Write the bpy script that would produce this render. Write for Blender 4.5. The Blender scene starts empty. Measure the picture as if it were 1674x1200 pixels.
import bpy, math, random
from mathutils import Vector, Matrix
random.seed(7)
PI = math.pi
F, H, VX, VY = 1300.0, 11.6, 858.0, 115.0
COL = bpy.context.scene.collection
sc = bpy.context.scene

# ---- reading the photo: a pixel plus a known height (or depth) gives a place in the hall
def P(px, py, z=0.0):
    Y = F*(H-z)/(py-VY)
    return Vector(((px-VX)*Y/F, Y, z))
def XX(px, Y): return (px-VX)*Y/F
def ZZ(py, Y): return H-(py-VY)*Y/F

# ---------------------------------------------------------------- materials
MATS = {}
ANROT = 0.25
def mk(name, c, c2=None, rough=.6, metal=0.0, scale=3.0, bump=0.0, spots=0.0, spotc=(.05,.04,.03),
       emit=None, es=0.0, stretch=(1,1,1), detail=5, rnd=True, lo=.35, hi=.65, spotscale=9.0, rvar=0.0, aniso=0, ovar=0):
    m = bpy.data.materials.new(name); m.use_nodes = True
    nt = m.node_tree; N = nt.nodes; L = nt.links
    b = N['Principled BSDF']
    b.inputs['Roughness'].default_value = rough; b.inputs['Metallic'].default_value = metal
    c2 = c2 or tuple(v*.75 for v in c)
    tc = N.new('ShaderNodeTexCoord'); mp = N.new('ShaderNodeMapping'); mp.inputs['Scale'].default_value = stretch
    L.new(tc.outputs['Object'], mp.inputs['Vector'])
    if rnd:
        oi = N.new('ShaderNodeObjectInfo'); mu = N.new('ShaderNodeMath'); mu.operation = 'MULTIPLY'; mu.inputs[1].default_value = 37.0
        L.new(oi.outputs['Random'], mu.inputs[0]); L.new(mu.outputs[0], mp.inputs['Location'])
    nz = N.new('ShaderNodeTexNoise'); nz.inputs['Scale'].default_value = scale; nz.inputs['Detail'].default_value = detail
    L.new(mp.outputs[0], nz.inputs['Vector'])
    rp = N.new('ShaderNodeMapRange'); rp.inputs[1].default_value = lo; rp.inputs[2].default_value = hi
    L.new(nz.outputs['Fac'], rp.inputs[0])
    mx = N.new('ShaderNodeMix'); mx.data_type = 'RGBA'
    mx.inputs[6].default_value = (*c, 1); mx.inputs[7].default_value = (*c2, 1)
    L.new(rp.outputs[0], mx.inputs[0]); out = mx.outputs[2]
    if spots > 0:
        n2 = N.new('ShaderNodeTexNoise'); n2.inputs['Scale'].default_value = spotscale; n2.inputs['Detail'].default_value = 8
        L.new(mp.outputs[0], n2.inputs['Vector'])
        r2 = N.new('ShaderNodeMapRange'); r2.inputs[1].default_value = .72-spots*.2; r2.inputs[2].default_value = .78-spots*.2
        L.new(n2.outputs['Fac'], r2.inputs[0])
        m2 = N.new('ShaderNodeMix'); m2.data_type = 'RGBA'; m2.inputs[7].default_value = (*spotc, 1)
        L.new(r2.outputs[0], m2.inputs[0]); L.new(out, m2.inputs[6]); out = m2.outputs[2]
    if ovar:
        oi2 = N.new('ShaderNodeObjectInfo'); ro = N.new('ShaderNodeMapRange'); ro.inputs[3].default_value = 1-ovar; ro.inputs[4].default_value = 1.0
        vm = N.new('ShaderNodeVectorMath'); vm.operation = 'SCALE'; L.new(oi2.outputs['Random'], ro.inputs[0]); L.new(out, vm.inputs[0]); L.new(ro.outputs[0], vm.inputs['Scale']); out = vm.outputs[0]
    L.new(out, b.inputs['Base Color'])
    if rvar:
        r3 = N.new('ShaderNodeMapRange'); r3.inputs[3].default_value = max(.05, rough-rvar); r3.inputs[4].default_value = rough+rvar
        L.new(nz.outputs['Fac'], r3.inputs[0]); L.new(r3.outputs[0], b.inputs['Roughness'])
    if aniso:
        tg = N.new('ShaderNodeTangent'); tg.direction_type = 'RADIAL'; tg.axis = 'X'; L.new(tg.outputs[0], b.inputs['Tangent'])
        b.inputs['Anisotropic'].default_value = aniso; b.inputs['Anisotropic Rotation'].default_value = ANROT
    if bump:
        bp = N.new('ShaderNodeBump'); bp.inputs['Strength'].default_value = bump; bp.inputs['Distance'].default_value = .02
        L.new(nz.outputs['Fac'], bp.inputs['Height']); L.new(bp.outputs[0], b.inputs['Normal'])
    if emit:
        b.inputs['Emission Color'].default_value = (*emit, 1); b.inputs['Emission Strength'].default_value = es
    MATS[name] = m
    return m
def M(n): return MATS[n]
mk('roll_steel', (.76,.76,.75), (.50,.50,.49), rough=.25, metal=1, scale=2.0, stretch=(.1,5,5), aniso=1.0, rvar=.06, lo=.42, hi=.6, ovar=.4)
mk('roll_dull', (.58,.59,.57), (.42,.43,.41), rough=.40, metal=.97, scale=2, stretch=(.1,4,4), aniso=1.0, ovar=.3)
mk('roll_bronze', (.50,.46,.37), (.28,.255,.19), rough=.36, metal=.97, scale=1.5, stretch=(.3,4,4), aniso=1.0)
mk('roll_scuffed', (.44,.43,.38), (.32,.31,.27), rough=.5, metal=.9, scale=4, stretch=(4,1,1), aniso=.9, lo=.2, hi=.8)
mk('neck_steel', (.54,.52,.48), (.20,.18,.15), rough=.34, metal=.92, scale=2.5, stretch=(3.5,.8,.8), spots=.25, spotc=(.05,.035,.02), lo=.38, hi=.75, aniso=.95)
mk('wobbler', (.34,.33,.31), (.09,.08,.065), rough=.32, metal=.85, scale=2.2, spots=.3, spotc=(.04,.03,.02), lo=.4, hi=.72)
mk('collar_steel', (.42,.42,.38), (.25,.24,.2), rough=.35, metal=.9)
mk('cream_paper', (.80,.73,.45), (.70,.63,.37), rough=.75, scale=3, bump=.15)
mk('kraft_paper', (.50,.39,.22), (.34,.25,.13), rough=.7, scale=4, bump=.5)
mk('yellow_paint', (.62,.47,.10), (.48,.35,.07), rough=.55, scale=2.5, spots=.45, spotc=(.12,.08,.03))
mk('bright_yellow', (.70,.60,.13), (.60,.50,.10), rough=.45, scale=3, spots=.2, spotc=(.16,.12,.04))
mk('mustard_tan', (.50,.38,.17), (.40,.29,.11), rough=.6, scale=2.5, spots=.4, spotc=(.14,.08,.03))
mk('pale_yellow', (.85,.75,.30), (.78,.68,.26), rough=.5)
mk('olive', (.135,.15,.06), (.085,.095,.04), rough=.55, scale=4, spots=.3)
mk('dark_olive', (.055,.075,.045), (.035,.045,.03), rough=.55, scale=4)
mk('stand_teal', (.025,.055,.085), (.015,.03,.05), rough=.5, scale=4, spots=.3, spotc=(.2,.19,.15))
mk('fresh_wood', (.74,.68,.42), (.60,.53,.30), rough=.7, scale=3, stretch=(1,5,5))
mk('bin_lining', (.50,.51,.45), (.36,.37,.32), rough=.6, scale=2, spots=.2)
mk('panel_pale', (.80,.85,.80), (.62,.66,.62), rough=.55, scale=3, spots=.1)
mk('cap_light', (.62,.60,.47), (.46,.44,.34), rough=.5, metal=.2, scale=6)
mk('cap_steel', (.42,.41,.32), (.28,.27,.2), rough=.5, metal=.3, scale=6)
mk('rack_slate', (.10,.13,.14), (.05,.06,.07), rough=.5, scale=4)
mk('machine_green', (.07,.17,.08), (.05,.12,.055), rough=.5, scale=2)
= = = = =
### Exercise
Print the material once more, exactly.

### Task response
Write the bpy script that would produce this render. Write for Blender 4.5. The Blender scene starts empty. Measure the picture as if it were 1674x1200 pixels.
import bpy, math, random
from mathutils import Vector, Matrix
random.seed(7)
PI = math.pi
F, H, VX, VY = 1300.0, 11.6, 858.0, 115.0
COL = bpy.context.scene.collection
sc = bpy.context.scene

# ---- reading the photo: a pixel plus a known height (or depth) gives a place in the hall
def P(px, py, z=0.0):
    Y = F*(H-z)/(py-VY)
    return Vector(((px-VX)*Y/F, Y, z))
def XX(px, Y): return (px-VX)*Y/F
def ZZ(py, Y): return H-(py-VY)*Y/F

# ---------------------------------------------------------------- materials
MATS = {}
ANROT = 0.25
def mk(name, c, c2=None, rough=.6, metal=0.0, scale=3.0, bump=0.0, spots=0.0, spotc=(.05,.04,.03),
       emit=None, es=0.0, stretch=(1,1,1), detail=5, rnd=True, lo=.35, hi=.65, spotscale=9.0, rvar=0.0, aniso=0, ovar=0):
    m = bpy.data.materials.new(name); m.use_nodes = True
    nt = m.node_tree; N = nt.nodes; L = nt.links
    b = N['Principled BSDF']
    b.inputs['Roughness'].default_value = rough; b.inputs['Metallic'].default_value = metal
    c2 = c2 or tuple(v*.75 for v in c)
    tc = N.new('ShaderNodeTexCoord'); mp = N.new('ShaderNodeMapping'); mp.inputs['Scale'].default_value = stretch
    L.new(tc.outputs['Object'], mp.inputs['Vector'])
    if rnd:
        oi = N.new('ShaderNodeObjectInfo'); mu = N.new('ShaderNodeMath'); mu.operation = 'MULTIPLY'; mu.inputs[1].default_value = 37.0
        L.new(oi.outputs['Random'], mu.inputs[0]); L.new(mu.outputs[0], mp.inputs['Location'])
    nz = N.new('ShaderNodeTexNoise'); nz.inputs['Scale'].default_value = scale; nz.inputs['Detail'].default_value = detail
    L.new(mp.outputs[0], nz.inputs['Vector'])
    rp = N.new('ShaderNodeMapRange'); rp.inputs[1].default_value = lo; rp.inputs[2].default_value = hi
    L.new(nz.outputs['Fac'], rp.inputs[0])
    mx = N.new('ShaderNodeMix'); mx.data_type = 'RGBA'
    mx.inputs[6].default_value = (*c, 1); mx.inputs[7].default_value = (*c2, 1)
    L.new(rp.outputs[0], mx.inputs[0]); out = mx.outputs[2]
    if spots > 0:
        n2 = N.new('ShaderNodeTexNoise'); n2.inputs['Scale'].default_value = spotscale; n2.inputs['Detail'].default_value = 8
        L.new(mp.outputs[0], n2.inputs['Vector'])
        r2 = N.new('ShaderNodeMapRange'); r2.inputs[1].default_value = .72-spots*.2; r2.inputs[2].default_value = .78-spots*.2
        L.new(n2.outputs['Fac'], r2.inputs[0])
        m2 = N.new('ShaderNodeMix'); m2.data_type = 'RGBA'; m2.inputs[7].default_value = (*spotc, 1)
        L.new(r2.outputs[0], m2.inputs[0]); L.new(out, m2.inputs[6]); out = m2.outputs[2]
    if ovar:
        oi2 = N.new('ShaderNodeObjectInfo'); ro = N.new('ShaderNodeMapRange'); ro.inputs[3].default_value = 1-ovar; ro.inputs[4].default_value = 1.0
        vm = N.new('ShaderNodeVectorMath'); vm.operation = 'SCALE'; L.new(oi2.outputs['Random'], ro.inputs[0]); L.new(out, vm.inputs[0]); L.new(ro.outputs[0], vm.inputs['Scale']); out = vm.outputs[0]
    L.new(out, b.inputs['Base Color'])
    if rvar:
        r3 = N.new('ShaderNodeMapRange'); r3.inputs[3].default_value = max(.05, rough-rvar); r3.inputs[4].default_value = rough+rvar
        L.new(nz.outputs['Fac'], r3.inputs[0]); L.new(r3.outputs[0], b.inputs['Roughness'])
    if aniso:
        tg = N.new('ShaderNodeTangent'); tg.direction_type = 'RADIAL'; tg.axis = 'X'; L.new(tg.outputs[0], b.inputs['Tangent'])
        b.inputs['Anisotropic'].default_value = aniso; b.inputs['Anisotropic Rotation'].default_value = ANROT
    if bump:
        bp = N.new('ShaderNodeBump'); bp.inputs['Strength'].default_value = bump; bp.inputs['Distance'].default_value = .02
        L.new(nz.outputs['Fac'], bp.inputs['Height']); L.new(bp.outputs[0], b.inputs['Normal'])
    if emit:
        b.inputs['Emission Color'].default_value = (*emit, 1); b.inputs['Emission Strength'].default_value = es
    MATS[name] = m
    return m
def M(n): return MATS[n]
mk('roll_steel', (.76,.76,.75), (.50,.50,.49), rough=.25, metal=1, scale=2.0, stretch=(.1,5,5), aniso=1.0, rvar=.06, lo=.42, hi=.6, ovar=.4)
mk('roll_dull', (.58,.59,.57), (.42,.43,.41), rough=.40, metal=.97, scale=2, stretch=(.1,4,4), aniso=1.0, ovar=.3)
mk('roll_bronze', (.50,.46,.37), (.28,.255,.19), rough=.36, metal=.97, scale=1.5, stretch=(.3,4,4), aniso=1.0)
mk('roll_scuffed', (.44,.43,.38), (.32,.31,.27), rough=.5, metal=.9, scale=4, stretch=(4,1,1), aniso=.9, lo=.2, hi=.8)
mk('neck_steel', (.54,.52,.48), (.20,.18,.15), rough=.34, metal=.92, scale=2.5, stretch=(3.5,.8,.8), spots=.25, spotc=(.05,.035,.02), lo=.38, hi=.75, aniso=.95)
mk('wobbler', (.34,.33,.31), (.09,.08,.065), rough=.32, metal=.85, scale=2.2, spots=.3, spotc=(.04,.03,.02), lo=.4, hi=.72)
mk('collar_steel', (.42,.42,.38), (.25,.24,.2), rough=.35, metal=.9)
mk('cream_paper', (.80,.73,.45), (.70,.63,.37), rough=.75, scale=3, bump=.15)
mk('kraft_paper', (.50,.39,.22), (.34,.25,.13), rough=.7, scale=4, bump=.5)
mk('yellow_paint', (.62,.47,.10), (.48,.35,.07), rough=.55, scale=2.5, spots=.45, spotc=(.12,.08,.03))
mk('bright_yellow', (.70,.60,.13), (.60,.50,.10), rough=.45, scale=3, spots=.2, spotc=(.16,.12,.04))
mk('mustard_tan', (.50,.38,.17), (.40,.29,.11), rough=.6, scale=2.5, spots=.4, spotc=(.14,.08,.03))
mk('pale_yellow', (.85,.75,.30), (.78,.68,.26), rough=.5)
mk('olive', (.135,.15,.06), (.085,.095,.04), rough=.55, scale=4, spots=.3)
mk('dark_olive', (.055,.075,.045), (.035,.045,.03), rough=.55, scale=4)
mk('stand_teal', (.025,.055,.085), (.015,.03,.05), rough=.5, scale=4, spots=.3, spotc=(.2,.19,.15))
mk('fresh_wood', (.74,.68,.42), (.60,.53,.30), rough=.7, scale=3, stretch=(1,5,5))
mk('bin_lining', (.50,.51,.45), (.36,.37,.32), rough=.6, scale=2, spots=.2)
mk('panel_pale', (.80,.85,.80), (.62,.66,.62), rough=.55, scale=3, spots=.1)
mk('cap_light', (.62,.60,.47), (.46,.44,.34), rough=.5, metal=.2, scale=6)
mk('cap_steel', (.42,.41,.32), (.28,.27,.2), rough=.5, metal=.3, scale=6)
mk('rack_slate', (.10,.13,.14), (.05,.06,.07), rough=.5, scale=4)
mk('machine_green', (.07,.17,.08), (.05,.12,.055), rough=.5, scale=2)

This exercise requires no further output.